• **STATED PROBLEM**
Work out the number of lines in the listing that include the string "scene". Reply with that number alone.

## START PROVIDED DATA

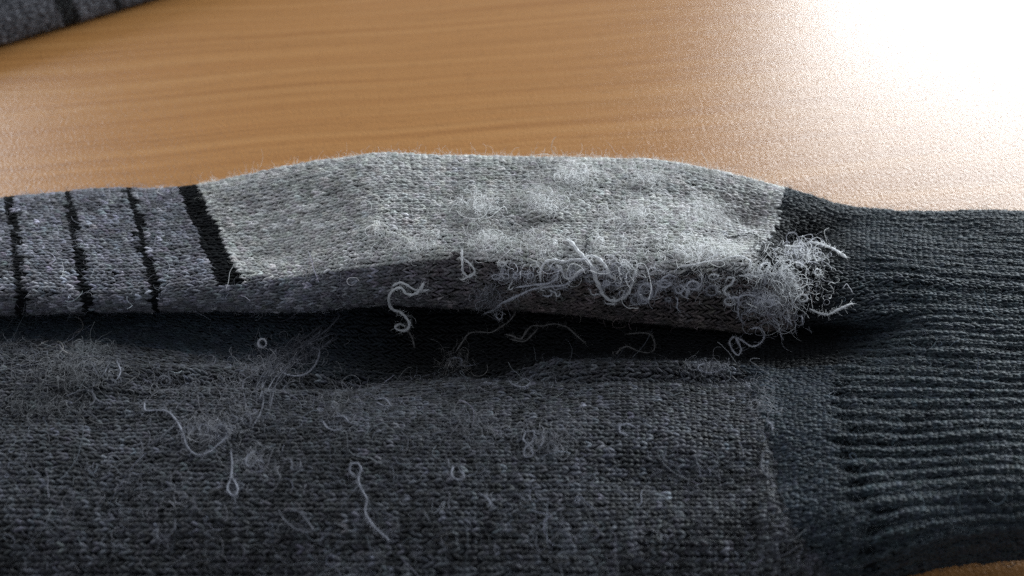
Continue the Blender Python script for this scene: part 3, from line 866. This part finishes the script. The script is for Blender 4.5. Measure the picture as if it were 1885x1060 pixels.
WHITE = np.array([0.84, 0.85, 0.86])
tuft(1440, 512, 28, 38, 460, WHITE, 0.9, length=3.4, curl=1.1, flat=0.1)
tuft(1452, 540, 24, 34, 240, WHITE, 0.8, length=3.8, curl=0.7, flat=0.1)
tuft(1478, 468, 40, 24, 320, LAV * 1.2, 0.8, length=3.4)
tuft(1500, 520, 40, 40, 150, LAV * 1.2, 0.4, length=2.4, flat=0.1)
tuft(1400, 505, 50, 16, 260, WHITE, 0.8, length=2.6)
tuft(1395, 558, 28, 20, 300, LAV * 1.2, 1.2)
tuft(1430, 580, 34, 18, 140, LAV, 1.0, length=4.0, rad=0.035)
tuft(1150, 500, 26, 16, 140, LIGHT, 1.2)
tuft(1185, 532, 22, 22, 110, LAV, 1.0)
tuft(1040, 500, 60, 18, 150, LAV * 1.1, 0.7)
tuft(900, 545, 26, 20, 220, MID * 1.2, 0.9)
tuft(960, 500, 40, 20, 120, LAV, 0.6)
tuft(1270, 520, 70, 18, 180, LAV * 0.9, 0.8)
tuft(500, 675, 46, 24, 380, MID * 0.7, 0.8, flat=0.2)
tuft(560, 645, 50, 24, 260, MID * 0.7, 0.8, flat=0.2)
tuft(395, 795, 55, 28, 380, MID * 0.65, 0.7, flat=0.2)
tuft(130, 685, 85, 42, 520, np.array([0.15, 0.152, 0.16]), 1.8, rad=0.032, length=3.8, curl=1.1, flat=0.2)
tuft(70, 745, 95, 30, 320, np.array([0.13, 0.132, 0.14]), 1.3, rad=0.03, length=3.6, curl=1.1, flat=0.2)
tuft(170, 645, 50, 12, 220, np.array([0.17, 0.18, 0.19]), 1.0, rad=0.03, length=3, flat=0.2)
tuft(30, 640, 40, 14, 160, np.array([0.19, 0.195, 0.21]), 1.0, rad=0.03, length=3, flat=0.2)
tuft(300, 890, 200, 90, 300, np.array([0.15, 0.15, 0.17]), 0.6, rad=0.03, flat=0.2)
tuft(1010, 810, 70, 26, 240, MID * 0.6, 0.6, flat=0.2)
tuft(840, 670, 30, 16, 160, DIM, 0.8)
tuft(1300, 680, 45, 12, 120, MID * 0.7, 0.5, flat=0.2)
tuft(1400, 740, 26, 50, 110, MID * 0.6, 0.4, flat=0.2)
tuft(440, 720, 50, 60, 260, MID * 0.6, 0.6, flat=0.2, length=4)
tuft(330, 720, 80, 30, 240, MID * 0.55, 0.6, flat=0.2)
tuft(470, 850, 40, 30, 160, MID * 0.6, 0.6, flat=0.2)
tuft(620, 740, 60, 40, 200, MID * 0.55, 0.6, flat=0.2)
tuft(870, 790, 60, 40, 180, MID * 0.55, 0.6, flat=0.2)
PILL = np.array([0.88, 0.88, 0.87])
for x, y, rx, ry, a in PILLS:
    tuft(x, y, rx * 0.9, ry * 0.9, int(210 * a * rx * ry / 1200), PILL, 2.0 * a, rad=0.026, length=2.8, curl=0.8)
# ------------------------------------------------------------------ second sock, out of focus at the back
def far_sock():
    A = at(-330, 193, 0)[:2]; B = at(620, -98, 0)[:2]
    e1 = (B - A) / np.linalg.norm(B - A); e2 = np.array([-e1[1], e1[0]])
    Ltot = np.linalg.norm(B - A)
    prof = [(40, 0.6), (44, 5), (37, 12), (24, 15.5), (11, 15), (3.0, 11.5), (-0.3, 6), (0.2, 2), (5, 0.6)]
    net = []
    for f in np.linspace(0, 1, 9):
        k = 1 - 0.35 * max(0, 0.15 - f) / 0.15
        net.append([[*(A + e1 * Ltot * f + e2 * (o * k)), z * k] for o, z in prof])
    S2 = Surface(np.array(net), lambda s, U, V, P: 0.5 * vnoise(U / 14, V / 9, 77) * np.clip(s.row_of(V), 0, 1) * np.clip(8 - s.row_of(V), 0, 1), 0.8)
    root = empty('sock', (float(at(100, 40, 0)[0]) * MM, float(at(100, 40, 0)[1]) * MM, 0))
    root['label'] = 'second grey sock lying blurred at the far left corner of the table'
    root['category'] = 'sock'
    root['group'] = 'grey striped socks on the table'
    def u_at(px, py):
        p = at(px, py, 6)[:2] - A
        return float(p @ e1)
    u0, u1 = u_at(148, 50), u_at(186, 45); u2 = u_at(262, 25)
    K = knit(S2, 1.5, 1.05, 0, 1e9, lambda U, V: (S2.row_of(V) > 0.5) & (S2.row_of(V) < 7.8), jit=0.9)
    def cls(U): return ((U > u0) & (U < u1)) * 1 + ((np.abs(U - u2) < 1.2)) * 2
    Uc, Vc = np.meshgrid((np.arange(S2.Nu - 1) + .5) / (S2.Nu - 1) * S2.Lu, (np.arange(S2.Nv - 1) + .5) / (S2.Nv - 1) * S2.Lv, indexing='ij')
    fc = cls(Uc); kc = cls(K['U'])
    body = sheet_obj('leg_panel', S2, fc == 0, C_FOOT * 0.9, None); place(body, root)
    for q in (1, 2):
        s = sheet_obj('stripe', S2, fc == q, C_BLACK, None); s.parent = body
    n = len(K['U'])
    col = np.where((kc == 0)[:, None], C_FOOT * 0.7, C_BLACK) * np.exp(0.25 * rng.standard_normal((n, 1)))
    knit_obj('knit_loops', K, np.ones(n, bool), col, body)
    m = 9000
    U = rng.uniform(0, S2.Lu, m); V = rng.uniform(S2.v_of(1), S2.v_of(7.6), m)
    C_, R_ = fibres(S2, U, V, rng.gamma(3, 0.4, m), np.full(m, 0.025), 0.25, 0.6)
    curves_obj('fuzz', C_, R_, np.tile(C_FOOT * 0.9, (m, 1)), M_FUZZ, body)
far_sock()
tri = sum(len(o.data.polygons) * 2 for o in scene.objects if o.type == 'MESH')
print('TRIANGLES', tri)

## END PROVIDED DATA

• **TASK ANSWER**
2